Building permaculture beds #2

I have just come indoors from gazing at my first permaculture bed in the potager. It was getting dark and I had trouble picking out the features. So it was appropriate to amble back inside and show you the results of the day.

I’m surprised I haven’t taken out my sleeping bag and bedded down for the night. (Well, I would have stabbed myself with those metal markers where the dahlias are hiding, but details, details.)

It’s a perfect size for a snoozing spot. Three metres fifty long by one metre thirty wide. And high. Oh so high. Scarily high. Seventy centimetres.

And hopefully it will all be the most perfect environment for the fruit and flowers and veg.

After all, this is the plan.
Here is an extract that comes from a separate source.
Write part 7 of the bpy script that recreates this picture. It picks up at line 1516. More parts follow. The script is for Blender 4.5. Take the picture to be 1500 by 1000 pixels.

An expensive and time consuming and fraught plan.

If you break down the amount of work needed to make this beauty, it would be about 10 hours. Well, ten hours of labour from Nicolas. Six hours to get the wood from the sawmill, trundle over, build the bed, then four hours to fill the beast.

Our stonemason Simon works one day a week at the mobile sawmill in a neighbouring area, and has been putting aside the oddly long planks of wood.

You would then have to decide who is going to line the whole interior of the bed. This is Douglas pine. Cheap and attractive. But it will rot. So bring on the roll of that annoying weed proof fabric that can be fixed into place with a staple gun.

Factoring in my labour (thank goodness I’m cheap) would push it way over into the alarming vanity project for a few fruit and veg. So I would think hard before you commit. The simple ones I made in my other garden were an afternoon’s work with very little outlay.

  • Remove the existing plants
  • Remove the weeds
  • Remove the good soil
  • Landscape the area
  • Level the area and measure up for the raised bed
  • Collect logs and branches
  • Collect composted branches
  • Collect chippings for the mulch
  • Collect horse manure

Looks pretty simple on a page. But oh, the mess. The space to stockpile, the endless shifting of soil and compost. The toil.

Still, I’m determined to do this, so here are the action shots of the day.

And if you are taking notes, here are the layers.

  • Logs 
  • Branches
  • Composted green material
  • Composted leaves
  • Unimproved soil
  • Horse manure
  • Chippings
  • Improved soil
  • Chippings

According to Nicolas – master permaculture creator – the ideal logs should be ‘water logs’. Ones that can absorb a lot of water quickly. willow, ash. But as I had half-rotting old chestnut poles from the dismantled pergola lying next to the bed. Plus lots and lots of rotting plant supports from the old potager structure, they went in instead.

After all, let’s be realistic. I’m using the materials I have to hand. So when you live on a chestnut farm, that’s what you use.

I was surprised that Nicolas added a layer of the chipping between the soils. And how much rotting plant material went in. I’m learning here. The whole bed of material will sink a bit over time. I will be adding more mulch every year.

And to save some time, I put in five dahlias in their pots down the centre of the bed. It was a bit of a rushed job. I ought to have made time to actually decide the colour scheme of all my 35 dahlias and place them accordingly.

But I didn’t want to slow down the frantic filling of the bed. I can fuss with the pots another time.

Oh and note to self: make time to pull the self seeded rocket, coriander, lettuce and tomato seedlings that were growing out of the gorgeous rich stack of soil and pot them up before the big day. We were all grabbing at the little seedlings as the soil was dumped into the bed.

I had great trouble photographing this last shot. I kept seeing abandoned sacks, mess, wires, builders wandering in front of the finished product. It’s still a bit of a tip.

I can’t wait to build bed number two.

And then get the weed proof fabric and the gravel down in between and try and pretend that I don’t have four more beds to do after that.

Or bring up the fact that today is Brexit Day. 31st January. No man is an island, entire of itself. Every man is a piece of the continent, a part of the main. John Donne had it right. I can’t bear to stay up for the tolling of the bells. Nor do I have a flagpole to lower anything at half mast.